Possible alternatives to the track’s outright closure would be to develop the land around the racecourse into higher-density residential living and retain the racecourse.
Waller and Hall of Fame trainer Gai Waterhouse were among those who discussed that option in submissions to the parliamentary Select Committee on the Proposal to Develop Rosehill.
As reported in The Straight on Monday, the Urban Development Institute of Australia NSW (UDIA) said in its proposal that a large-scale suburban development to accommodate up to 20,000 dwellings could coexist with the racecourse if the ATC decides not to proceed with a total sale of the track.
However, that proposal is not supported by Freedman, who feels the disruption of prolonged construction near his stables would be a massive negative.
“It's easy for people who are not domiciled at Rosehill to say, ‘this is what they should do with Rosehill’, but the proposal of building units on the land around Rosehill and the car parks … those who do train there know that that place will be a building site of major construction works for the next decade,” Freedman said.
“For a decade, not just for six months or a year while they do something.”
The experienced trainer said that he felt it would be unfair for Rosehill trainers to suffer for an extended period when the rest of the industry would receive substantial benefit from any sale of land, without compensation.
Asked about his specific concerns on construction taking place in close proximity to his stables, Freedman said it was far from the ideal environment to stable and train horses.
“If you've got construction, construction is loud. And a lot of the noise is sporadic,” he said.
“Everyone's lived near a construction site. You know the sort of things that go on. The horses don't understand that. If something goes crash in the middle of the night, they get frightened. They don't calm down for hours.
“How do you mitigate or compensate for that? I don't know.”
Construction is already taking place on a development close to the Freedmans' stables.
Waller, arguably Australia’s most high-profile trainer, has publicly opposed Rosehill's closure before and said in his submission that he was “totally in favour of the retention of Rosehill”.
However, fellow Rosehill resident Freedman felt that he and his fellow trainers had not received enough information to make an informed decision.
“I'm sort of ambivalent about the whole thing at the moment because I don't know what the full deal is,” he said.
“I don't know what the detailed proposal is, and as a Rosehill trainer, we're the ones asked to do the heavy lifting for the whole industry.

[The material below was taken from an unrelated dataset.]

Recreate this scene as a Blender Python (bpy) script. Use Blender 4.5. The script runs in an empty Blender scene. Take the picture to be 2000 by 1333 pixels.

You would think we might be able to get some clarity on what we're actually getting, if anything, and how we will be assisted to assist the rest of the industry.
“All the seven of us train at Rosehill, we need to know what the training facility will be, where it will be, what we will have in that training facility, what the deal will be about moving horses and moving our businesses around.
“There's a laundry list of things we need to know, and some of them we can't know yet, and some of them maybe we could know, but we don't know.”
Freedman said he had only had two briefings from the ATC about how Rosehill could be sold off, but he didn’t object to the proposal on principle.
“If they could replace Rosehill with another racetrack within a reasonable proximity of Sydney, then OK, it might be a better racetrack. If they could replace the training facilities at Rosehill, they might be better training facilities,” he said.
“I don't know why everybody isn't taking that view, because those who are philosophically against the sale of Rosehill at any cost, I don't know what they know that I don't, because how do you come to that conclusion?
“What if what you're getting is significantly better than what you're losing, and you're also trousering a few billion dollars in the deal? I just think everybody should have an open mind at the moment until we actually know what the proposal is in detail.”
What concerns Freedman most is that missing out on such a windfall would be a lost opportunity to safeguard NSW racing and give trainers like his son Will a future in the industry.
He joked that the current negativity around Rosehill was being driven by “the elderly set”.
He also said he would love to see any windfall from the sale of Rosehill invested into two areas, better training facilities and a commitment to reducing the costs of operating a stable.
“I'm sort of ambivalent about the whole thing at the moment because I don't know what the full deal is” - Richard Freedman
“I think we are being left behind the rest of the world, not just the rest of Australia, the rest of the world in New South Wales, in terms of the way we train horses,” he said.
“I mean, even Victoria has dedicated training establishments now. We don't have any. All of ours are trained on racetracks, which the rest of the world has largely left behind.”
“I think anyone who, you know, puts horse welfare at the top of the list would like to see horses not kept in small boxes next to racetracks and trained around in little tight circles in the middle of the racetrack.”
Freedman said proper funding was needed to fix what he calls a “huge and growing problem:” while prize money has gone up, costs have gone up at about the same rate.
“Provided you're winning, you're OK. But the cost of losing has become untenable. People just can't afford to have losing horses now because the costs are so high,” he said.
“Everybody has to face up to the fact that there's a very substantial chance that you will not be winning, that you will be losing, or that you will not be one of the 100 to 120 horses competing on a Saturday at a metropolitan track.
“So the costs of this game have to be offset and they would have the money to do that. Maybe there would be no nominations fees, no acceptance fees, no scratching fees, no track fees. All these things help owners and help us retain owners.”
The rising costs of training was leading to a shrinking base of owners who could afford to invest, with a lot of those who remained active reducing their shares, according to Freedman. That had a disproportionate impact on smaller and medium-size stables.
“I think when you get to the stage where there's only a handful of mega-sized trainers, I think your industry's in real trouble because that largely appeals to a very selected owner base too because the costs of this game have squeezed everybody else out, so only the rich can play,” he said.
“The great strength of Australian racing has been the stories of the battlers beating the silvertails.”